*WHAT YOU SHOULD DO*
Output every line exactly as written. Leave out pictures.

*PROVIDED DATA*
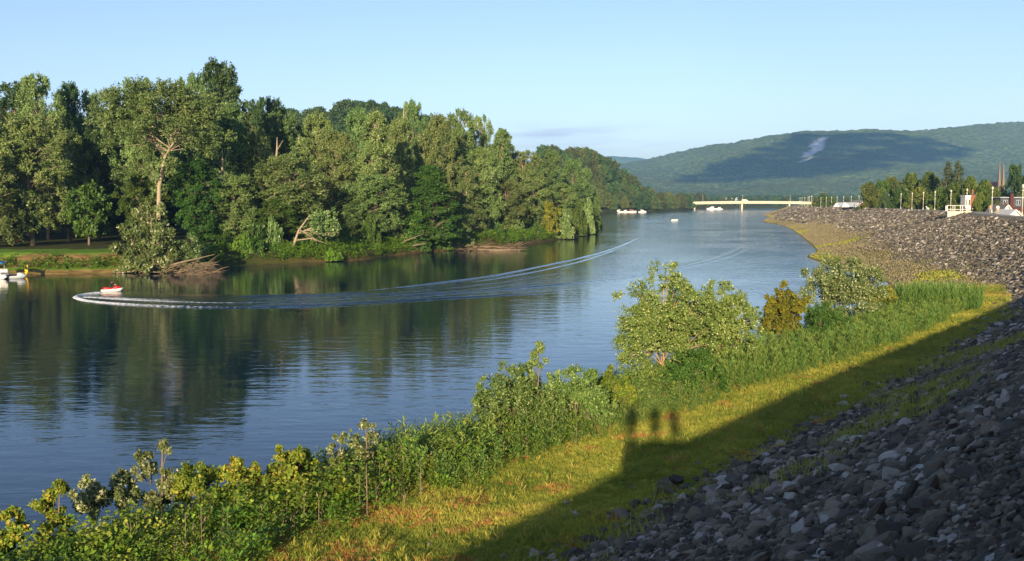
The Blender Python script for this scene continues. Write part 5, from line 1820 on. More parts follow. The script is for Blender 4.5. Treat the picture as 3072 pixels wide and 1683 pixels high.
# ================================================================== made things
M['steel'] = plain('painted_steel', (0.52, 0.48, 0.40), 0.5)
M['white'] = plain('white_paint', (0.80, 0.80, 0.78), 0.35, 0.05)
M['offwhite'] = plain('offwhite', (0.68, 0.66, 0.60), 0.5, 0.08)
M['cream'] = plain('cream_concrete', (0.62, 0.57, 0.43), 0.8, 0.10, 0.4)
M['concrete'] = plain('concrete', (0.50, 0.46, 0.38), 0.85, 0.15, 1.0)
M['black'] = plain('black_rubber', (0.02, 0.02, 0.022), 0.6)
M['red'] = plain('red_gloss', (0.50, 0.012, 0.014), 0.25, 0.05, spec=0.5)
M['grey'] = plain('grey_hull', (0.42, 0.46, 0.50), 0.35)
M['blue'] = plain('blue_canvas', (0.06, 0.24, 0.52), 0.8)
M['orange'] = plain('orange_paint', (0.50, 0.20, 0.02), 0.4)
M['yellow_p'] = plain('yellow_plastic', (0.72, 0.46, 0.02), 0.35)
M['brick'] = plain('brick', (0.25, 0.10, 0.055), 0.9, 0.2, 6)
M['darkbrick'] = plain('dark_brick', (0.085, 0.032, 0.028), 0.9, 0.2, 6)
M['slate'] = plain('slate_roof', (0.06, 0.062, 0.075), 0.7, 0.2, 2)
M['shingle'] = plain('shingle_roof', (0.20, 0.19, 0.16), 0.85, 0.2, 2)
M['stonewall'] = plain('church_stone', (0.20, 0.155, 0.12), 0.85, 0.2, 1)
M['rust'] = plain('sandstone', (0.36, 0.17, 0.11), 0.85, 0.2, 1)
M['glass'] = plain('window_glass', (0.03, 0.04, 0.05), 0.08, 0.1, spec=0.8)
M['skin'] = plain('skin', (0.50, 0.29, 0.20), 0.6, 0.05)
M['hair'] = plain('hair', (0.03, 0.02, 0.015), 0.6)
M['cloth_dark'] = plain('dark_cloth', (0.025, 0.025, 0.03), 0.9)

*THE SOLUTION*
The Blender Python script for this scene continues. Write part 5, from line 1820 on. More parts follow. The script is for Blender 4.5. Treat the picture as 3072 pixels wide and 1683 pixels high.
# ================================================================== made things
M['steel'] = plain('painted_steel', (0.52, 0.48, 0.40), 0.5)
M['white'] = plain('white_paint', (0.80, 0.80, 0.78), 0.35, 0.05)
M['offwhite'] = plain('offwhite', (0.68, 0.66, 0.60), 0.5, 0.08)
M['cream'] = plain('cream_concrete', (0.62, 0.57, 0.43), 0.8, 0.10, 0.4)
M['concrete'] = plain('concrete', (0.50, 0.46, 0.38), 0.85, 0.15, 1.0)
M['black'] = plain('black_rubber', (0.02, 0.02, 0.022), 0.6)
M['red'] = plain('red_gloss', (0.50, 0.012, 0.014), 0.25, 0.05, spec=0.5)
M['grey'] = plain('grey_hull', (0.42, 0.46, 0.50), 0.35)
M['blue'] = plain('blue_canvas', (0.06, 0.24, 0.52), 0.8)
M['orange'] = plain('orange_paint', (0.50, 0.20, 0.02), 0.4)
M['yellow_p'] = plain('yellow_plastic', (0.72, 0.46, 0.02), 0.35)
M['brick'] = plain('brick', (0.25, 0.10, 0.055), 0.9, 0.2, 6)
M['darkbrick'] = plain('dark_brick', (0.085, 0.032, 0.028), 0.9, 0.2, 6)
M['slate'] = plain('slate_roof', (0.06, 0.062, 0.075), 0.7, 0.2, 2)
M['shingle'] = plain('shingle_roof', (0.20, 0.19, 0.16), 0.85, 0.2, 2)
M['stonewall'] = plain('church_stone', (0.20, 0.155, 0.12), 0.85, 0.2, 1)
M['rust'] = plain('sandstone', (0.36, 0.17, 0.11), 0.85, 0.2, 1)
M['glass'] = plain('window_glass', (0.03, 0.04, 0.05), 0.08, 0.1, spec=0.8)
M['skin'] = plain('skin', (0.50, 0.29, 0.20), 0.6, 0.05)
M['hair'] = plain('hair', (0.03, 0.02, 0.015), 0.6)
M['cloth_dark'] = plain('dark_cloth', (0.025, 0.025, 0.03), 0.9)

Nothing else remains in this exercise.